The data below holds the lines to copy: everything from the line containing "Build this scene" to the line containing "random.seed(7)", both ends included, set down exactly.

--- MATERIAL TO PROCESS ---

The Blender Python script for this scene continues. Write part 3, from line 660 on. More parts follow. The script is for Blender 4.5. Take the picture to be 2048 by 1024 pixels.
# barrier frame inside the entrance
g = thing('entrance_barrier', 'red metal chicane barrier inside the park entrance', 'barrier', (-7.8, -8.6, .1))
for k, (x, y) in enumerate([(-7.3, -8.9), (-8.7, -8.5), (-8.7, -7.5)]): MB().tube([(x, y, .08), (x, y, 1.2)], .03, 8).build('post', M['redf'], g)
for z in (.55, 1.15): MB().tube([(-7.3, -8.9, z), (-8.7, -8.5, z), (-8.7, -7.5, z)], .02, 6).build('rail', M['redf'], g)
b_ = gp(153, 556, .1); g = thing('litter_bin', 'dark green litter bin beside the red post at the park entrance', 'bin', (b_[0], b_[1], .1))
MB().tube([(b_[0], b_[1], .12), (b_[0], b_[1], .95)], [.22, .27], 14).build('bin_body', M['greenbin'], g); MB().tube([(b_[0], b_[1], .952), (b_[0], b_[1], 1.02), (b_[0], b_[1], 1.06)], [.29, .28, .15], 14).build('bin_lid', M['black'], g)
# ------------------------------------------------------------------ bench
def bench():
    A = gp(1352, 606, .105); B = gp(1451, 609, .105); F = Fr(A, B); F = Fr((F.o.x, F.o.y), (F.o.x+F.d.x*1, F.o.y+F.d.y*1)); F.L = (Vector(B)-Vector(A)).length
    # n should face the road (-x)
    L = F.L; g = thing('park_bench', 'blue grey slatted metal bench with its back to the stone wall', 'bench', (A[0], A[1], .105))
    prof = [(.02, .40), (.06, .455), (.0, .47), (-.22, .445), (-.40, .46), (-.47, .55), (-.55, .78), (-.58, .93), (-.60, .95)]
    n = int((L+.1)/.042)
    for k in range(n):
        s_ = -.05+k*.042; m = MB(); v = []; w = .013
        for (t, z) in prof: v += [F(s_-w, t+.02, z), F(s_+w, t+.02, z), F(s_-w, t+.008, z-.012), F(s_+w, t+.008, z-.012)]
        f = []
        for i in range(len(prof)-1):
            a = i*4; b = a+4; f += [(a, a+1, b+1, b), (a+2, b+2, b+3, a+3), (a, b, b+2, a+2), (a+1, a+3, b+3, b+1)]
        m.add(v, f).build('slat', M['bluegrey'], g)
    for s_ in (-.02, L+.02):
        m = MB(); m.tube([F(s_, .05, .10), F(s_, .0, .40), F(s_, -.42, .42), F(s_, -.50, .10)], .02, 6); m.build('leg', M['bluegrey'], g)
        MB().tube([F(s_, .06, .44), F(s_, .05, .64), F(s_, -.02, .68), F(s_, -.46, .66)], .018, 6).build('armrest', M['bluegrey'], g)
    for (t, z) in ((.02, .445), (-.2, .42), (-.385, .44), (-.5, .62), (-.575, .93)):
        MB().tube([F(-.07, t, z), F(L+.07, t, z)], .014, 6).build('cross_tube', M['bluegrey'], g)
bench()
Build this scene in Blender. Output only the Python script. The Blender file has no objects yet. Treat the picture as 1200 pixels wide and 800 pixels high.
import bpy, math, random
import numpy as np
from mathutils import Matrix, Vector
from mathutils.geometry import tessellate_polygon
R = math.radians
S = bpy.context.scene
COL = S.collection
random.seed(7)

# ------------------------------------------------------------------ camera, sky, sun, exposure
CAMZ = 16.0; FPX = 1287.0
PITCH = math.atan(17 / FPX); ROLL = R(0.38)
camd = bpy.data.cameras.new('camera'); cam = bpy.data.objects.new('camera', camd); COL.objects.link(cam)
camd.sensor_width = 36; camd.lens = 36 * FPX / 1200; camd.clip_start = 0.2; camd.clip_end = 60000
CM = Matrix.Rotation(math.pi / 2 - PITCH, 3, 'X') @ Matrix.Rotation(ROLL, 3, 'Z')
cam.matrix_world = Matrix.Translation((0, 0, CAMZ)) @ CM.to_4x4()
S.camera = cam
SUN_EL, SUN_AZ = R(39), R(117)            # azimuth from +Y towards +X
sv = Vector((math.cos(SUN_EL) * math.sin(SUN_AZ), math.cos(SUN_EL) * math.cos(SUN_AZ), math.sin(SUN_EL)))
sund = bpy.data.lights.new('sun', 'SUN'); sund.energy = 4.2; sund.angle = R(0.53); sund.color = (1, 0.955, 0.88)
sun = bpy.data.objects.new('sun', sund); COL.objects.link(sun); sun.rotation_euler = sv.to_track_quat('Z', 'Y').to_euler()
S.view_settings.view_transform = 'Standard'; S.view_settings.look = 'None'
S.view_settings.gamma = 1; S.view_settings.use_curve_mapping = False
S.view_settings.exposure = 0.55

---

RESULT:
Build this scene in Blender. Output only the Python script. The Blender file has no objects yet. Treat the picture as 1200 pixels wide and 800 pixels high.
import bpy, math, random
import numpy as np
from mathutils import Matrix, Vector
from mathutils.geometry import tessellate_polygon
R = math.radians
S = bpy.context.scene
COL = S.collection
random.seed(7)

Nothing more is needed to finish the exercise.